I ran across a reference to this illustration, entitled Jeff. Sees the Elephant in a catalog of William Reese Company, a high end New Haven, CT dealer of used books and printed materials. I hadn't seen it before, and it looks particularly interesting because it seems to prefigure Thomas Nast's later use of the elephant as a symbol of the Republican Party.

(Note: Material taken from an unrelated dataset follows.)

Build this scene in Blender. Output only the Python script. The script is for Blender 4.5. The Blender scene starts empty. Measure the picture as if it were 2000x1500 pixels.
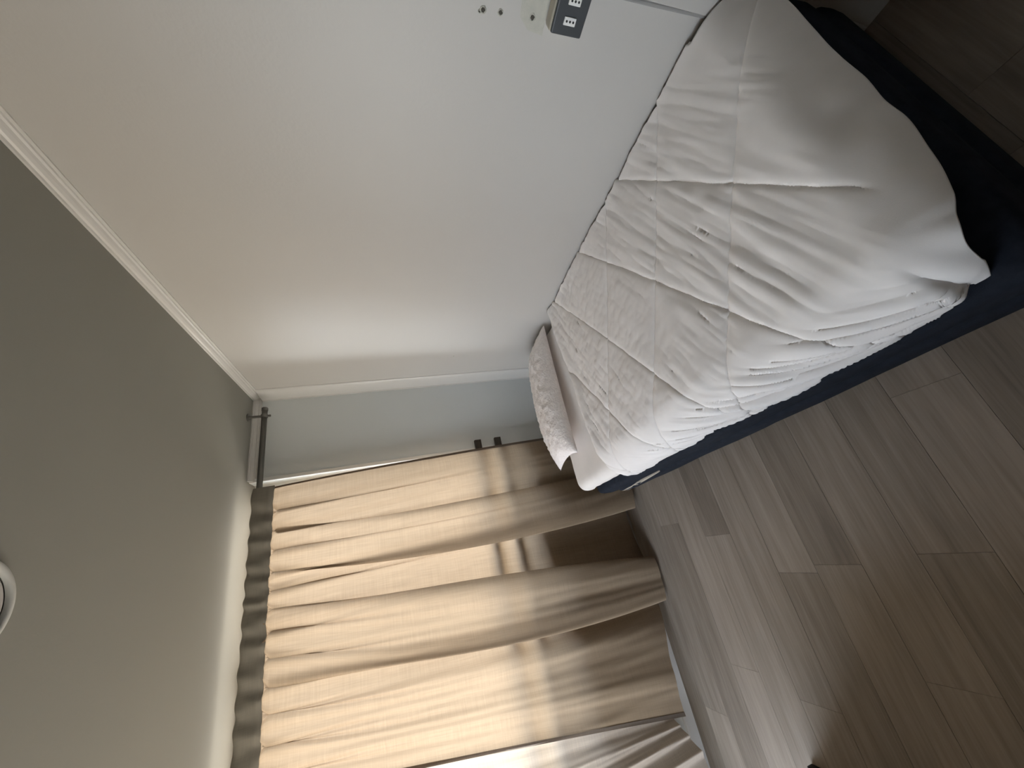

According to the catalog, the original was an 11 by 15 inch colored lithograph created by E.B. Kellogg and E.C. Kellogg in Hartford, CT circa 1861-1862. The description continues:
A . . . humorous political cartoon satirizing the Confederacy, and quite likely the first instance in which an elephant and a donkey were used to symbolize competing political entities in the United States. The Union is symbolized by a power elephant, who wears a blue coat and shoes and stockings decorated in the manner of the American flag. He carries the Constitution in his pocket and holds a sword in his right hand and eight cannons in his left. Behind him are more cannons, a pile of cannonballs, the flag, and the U.S. Capitol. The elephant stares at a donkey in the left side of the image. The donkey, dressed as a dandy and symbolizing Jefferson Davis, raises a monocle to peer at the elephant. He holds a plumed helmet decorated with a skull and crossbones. Behind the donkey stands an army of donkeys, carrying rakes, pitchforks, brooms, and scythes. A gallows in the background between the elephant and the donkey portends a bleak future for the Confederacy, The phrase "seeing the elephant" gained popularity during the Gold Rush and meant "seeing it all." In this instance, Jefferson Davis and the Confederacy see the fully array of Union might.
I don't vouch for it, but this site asserts that the elephant was first used as a symbol of the Republican party during the 1864 presidential campaign:
Despite a common assertion that the elephant first appeared representing the Republican Party in 1860, the first political cartoon using the elephant for the Republican Party was in 1864. The 1860 cartoon was actually just a shoe advertisement that happened to be on the back of a political magazine. During Abraham Lincoln's 1864 presidential campaign, a pro-Lincoln newspaper used the 1860 advertisement image to announce the news of a U.S. military victory over the Confederacy. Later that same year, the image was used to predict Lincoln's re-election based on the Republican Party's success in state elections.
Thomas Nast later popularized the connection beginning with his November 7, 1874 cartoon The Third-Term Panic:
So if all this is true, did "Jeff. Sees the Elephant" serve as the inspiration for the identification of the elephant with the Republicans?